** Start COLLECTED DATA **
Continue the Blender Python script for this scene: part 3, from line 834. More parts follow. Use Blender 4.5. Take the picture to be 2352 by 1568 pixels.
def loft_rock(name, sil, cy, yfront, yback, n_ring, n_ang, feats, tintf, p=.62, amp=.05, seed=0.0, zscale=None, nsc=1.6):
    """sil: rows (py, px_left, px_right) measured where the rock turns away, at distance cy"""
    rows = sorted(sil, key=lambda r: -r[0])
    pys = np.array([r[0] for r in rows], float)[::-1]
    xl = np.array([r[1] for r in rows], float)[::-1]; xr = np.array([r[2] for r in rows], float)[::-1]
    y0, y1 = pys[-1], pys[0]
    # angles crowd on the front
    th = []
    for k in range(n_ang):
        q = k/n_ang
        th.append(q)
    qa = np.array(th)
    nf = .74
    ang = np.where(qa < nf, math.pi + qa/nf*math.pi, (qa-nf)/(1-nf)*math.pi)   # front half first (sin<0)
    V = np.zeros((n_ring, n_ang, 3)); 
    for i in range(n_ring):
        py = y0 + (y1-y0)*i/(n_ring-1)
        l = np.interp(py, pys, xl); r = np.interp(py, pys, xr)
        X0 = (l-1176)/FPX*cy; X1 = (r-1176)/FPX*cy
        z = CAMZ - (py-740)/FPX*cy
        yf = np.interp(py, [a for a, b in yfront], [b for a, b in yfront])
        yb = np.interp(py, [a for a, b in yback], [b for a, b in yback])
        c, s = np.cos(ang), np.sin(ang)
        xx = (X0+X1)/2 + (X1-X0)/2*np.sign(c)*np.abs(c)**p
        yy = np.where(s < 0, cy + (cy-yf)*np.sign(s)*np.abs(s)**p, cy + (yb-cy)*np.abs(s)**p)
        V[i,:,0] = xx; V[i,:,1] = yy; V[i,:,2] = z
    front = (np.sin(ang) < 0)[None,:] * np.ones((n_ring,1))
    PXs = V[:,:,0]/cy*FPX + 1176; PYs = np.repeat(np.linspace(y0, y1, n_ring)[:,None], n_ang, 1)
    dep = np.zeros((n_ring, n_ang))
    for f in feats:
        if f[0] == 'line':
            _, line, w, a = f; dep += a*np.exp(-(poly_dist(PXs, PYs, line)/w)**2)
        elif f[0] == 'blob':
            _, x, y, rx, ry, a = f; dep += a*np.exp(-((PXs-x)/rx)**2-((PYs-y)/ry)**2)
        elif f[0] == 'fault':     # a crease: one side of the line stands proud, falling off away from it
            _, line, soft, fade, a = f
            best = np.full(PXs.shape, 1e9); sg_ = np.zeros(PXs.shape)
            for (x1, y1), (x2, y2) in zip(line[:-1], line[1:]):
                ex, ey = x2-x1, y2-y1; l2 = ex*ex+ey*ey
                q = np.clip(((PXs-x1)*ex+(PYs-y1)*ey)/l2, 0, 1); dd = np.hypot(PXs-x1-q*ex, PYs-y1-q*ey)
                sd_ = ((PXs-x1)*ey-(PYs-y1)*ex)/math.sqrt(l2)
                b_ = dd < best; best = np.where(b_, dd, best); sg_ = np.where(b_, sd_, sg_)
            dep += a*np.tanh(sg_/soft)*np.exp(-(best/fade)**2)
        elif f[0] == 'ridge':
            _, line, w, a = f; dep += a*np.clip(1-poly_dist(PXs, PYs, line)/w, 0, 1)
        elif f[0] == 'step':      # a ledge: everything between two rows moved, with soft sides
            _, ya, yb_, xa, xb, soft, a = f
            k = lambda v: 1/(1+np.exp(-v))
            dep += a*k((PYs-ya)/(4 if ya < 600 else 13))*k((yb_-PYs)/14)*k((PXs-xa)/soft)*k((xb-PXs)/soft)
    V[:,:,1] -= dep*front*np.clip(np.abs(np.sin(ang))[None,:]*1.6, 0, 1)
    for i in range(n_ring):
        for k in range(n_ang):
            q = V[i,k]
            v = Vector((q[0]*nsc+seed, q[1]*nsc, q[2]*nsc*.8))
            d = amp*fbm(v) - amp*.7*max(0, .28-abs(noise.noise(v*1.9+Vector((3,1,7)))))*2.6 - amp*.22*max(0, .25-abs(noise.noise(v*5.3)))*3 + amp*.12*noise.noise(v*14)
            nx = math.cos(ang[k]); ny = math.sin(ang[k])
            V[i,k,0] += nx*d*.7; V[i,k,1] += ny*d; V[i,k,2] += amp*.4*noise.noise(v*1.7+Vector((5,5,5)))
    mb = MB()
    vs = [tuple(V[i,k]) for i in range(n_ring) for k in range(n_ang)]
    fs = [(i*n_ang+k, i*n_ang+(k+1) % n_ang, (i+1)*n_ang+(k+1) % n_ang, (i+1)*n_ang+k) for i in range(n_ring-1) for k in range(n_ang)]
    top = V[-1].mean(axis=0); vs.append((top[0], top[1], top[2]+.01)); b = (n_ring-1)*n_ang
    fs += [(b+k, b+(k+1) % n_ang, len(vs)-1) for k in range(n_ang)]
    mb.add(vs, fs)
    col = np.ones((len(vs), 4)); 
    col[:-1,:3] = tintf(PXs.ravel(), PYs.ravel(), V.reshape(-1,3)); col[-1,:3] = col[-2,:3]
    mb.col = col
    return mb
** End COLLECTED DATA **
# EXERCISE AIM:
Restate the whole listing exactly.

# OUTPUT FOR THIS TASK:
Continue the Blender Python script for this scene: part 3, from line 834. More parts follow. Use Blender 4.5. Take the picture to be 2352 by 1568 pixels.
def loft_rock(name, sil, cy, yfront, yback, n_ring, n_ang, feats, tintf, p=.62, amp=.05, seed=0.0, zscale=None, nsc=1.6):
    """sil: rows (py, px_left, px_right) measured where the rock turns away, at distance cy"""
    rows = sorted(sil, key=lambda r: -r[0])
    pys = np.array([r[0] for r in rows], float)[::-1]
    xl = np.array([r[1] for r in rows], float)[::-1]; xr = np.array([r[2] for r in rows], float)[::-1]
    y0, y1 = pys[-1], pys[0]
    # angles crowd on the front
    th = []
    for k in range(n_ang):
        q = k/n_ang
        th.append(q)
    qa = np.array(th)
    nf = .74
    ang = np.where(qa < nf, math.pi + qa/nf*math.pi, (qa-nf)/(1-nf)*math.pi)   # front half first (sin<0)
    V = np.zeros((n_ring, n_ang, 3)); 
    for i in range(n_ring):
        py = y0 + (y1-y0)*i/(n_ring-1)
        l = np.interp(py, pys, xl); r = np.interp(py, pys, xr)
        X0 = (l-1176)/FPX*cy; X1 = (r-1176)/FPX*cy
        z = CAMZ - (py-740)/FPX*cy
        yf = np.interp(py, [a for a, b in yfront], [b for a, b in yfront])
        yb = np.interp(py, [a for a, b in yback], [b for a, b in yback])
        c, s = np.cos(ang), np.sin(ang)
        xx = (X0+X1)/2 + (X1-X0)/2*np.sign(c)*np.abs(c)**p
        yy = np.where(s < 0, cy + (cy-yf)*np.sign(s)*np.abs(s)**p, cy + (yb-cy)*np.abs(s)**p)
        V[i,:,0] = xx; V[i,:,1] = yy; V[i,:,2] = z
    front = (np.sin(ang) < 0)[None,:] * np.ones((n_ring,1))
    PXs = V[:,:,0]/cy*FPX + 1176; PYs = np.repeat(np.linspace(y0, y1, n_ring)[:,None], n_ang, 1)
    dep = np.zeros((n_ring, n_ang))
    for f in feats:
        if f[0] == 'line':
            _, line, w, a = f; dep += a*np.exp(-(poly_dist(PXs, PYs, line)/w)**2)
        elif f[0] == 'blob':
            _, x, y, rx, ry, a = f; dep += a*np.exp(-((PXs-x)/rx)**2-((PYs-y)/ry)**2)
        elif f[0] == 'fault':     # a crease: one side of the line stands proud, falling off away from it
            _, line, soft, fade, a = f
            best = np.full(PXs.shape, 1e9); sg_ = np.zeros(PXs.shape)
            for (x1, y1), (x2, y2) in zip(line[:-1], line[1:]):
                ex, ey = x2-x1, y2-y1; l2 = ex*ex+ey*ey
                q = np.clip(((PXs-x1)*ex+(PYs-y1)*ey)/l2, 0, 1); dd = np.hypot(PXs-x1-q*ex, PYs-y1-q*ey)
                sd_ = ((PXs-x1)*ey-(PYs-y1)*ex)/math.sqrt(l2)
                b_ = dd < best; best = np.where(b_, dd, best); sg_ = np.where(b_, sd_, sg_)
            dep += a*np.tanh(sg_/soft)*np.exp(-(best/fade)**2)
        elif f[0] == 'ridge':
            _, line, w, a = f; dep += a*np.clip(1-poly_dist(PXs, PYs, line)/w, 0, 1)
        elif f[0] == 'step':      # a ledge: everything between two rows moved, with soft sides
            _, ya, yb_, xa, xb, soft, a = f
            k = lambda v: 1/(1+np.exp(-v))
            dep += a*k((PYs-ya)/(4 if ya < 600 else 13))*k((yb_-PYs)/14)*k((PXs-xa)/soft)*k((xb-PXs)/soft)
    V[:,:,1] -= dep*front*np.clip(np.abs(np.sin(ang))[None,:]*1.6, 0, 1)
    for i in range(n_ring):
        for k in range(n_ang):
            q = V[i,k]
            v = Vector((q[0]*nsc+seed, q[1]*nsc, q[2]*nsc*.8))
            d = amp*fbm(v) - amp*.7*max(0, .28-abs(noise.noise(v*1.9+Vector((3,1,7)))))*2.6 - amp*.22*max(0, .25-abs(noise.noise(v*5.3)))*3 + amp*.12*noise.noise(v*14)
            nx = math.cos(ang[k]); ny = math.sin(ang[k])
            V[i,k,0] += nx*d*.7; V[i,k,1] += ny*d; V[i,k,2] += amp*.4*noise.noise(v*1.7+Vector((5,5,5)))
    mb = MB()
    vs = [tuple(V[i,k]) for i in range(n_ring) for k in range(n_ang)]
    fs = [(i*n_ang+k, i*n_ang+(k+1) % n_ang, (i+1)*n_ang+(k+1) % n_ang, (i+1)*n_ang+k) for i in range(n_ring-1) for k in range(n_ang)]
    top = V[-1].mean(axis=0); vs.append((top[0], top[1], top[2]+.01)); b = (n_ring-1)*n_ang
    fs += [(b+k, b+(k+1) % n_ang, len(vs)-1) for k in range(n_ang)]
    mb.add(vs, fs)
    col = np.ones((len(vs), 4)); 
    col[:-1,:3] = tintf(PXs.ravel(), PYs.ravel(), V.reshape(-1,3)); col[-1,:3] = col[-2,:3]
    mb.col = col
    return mb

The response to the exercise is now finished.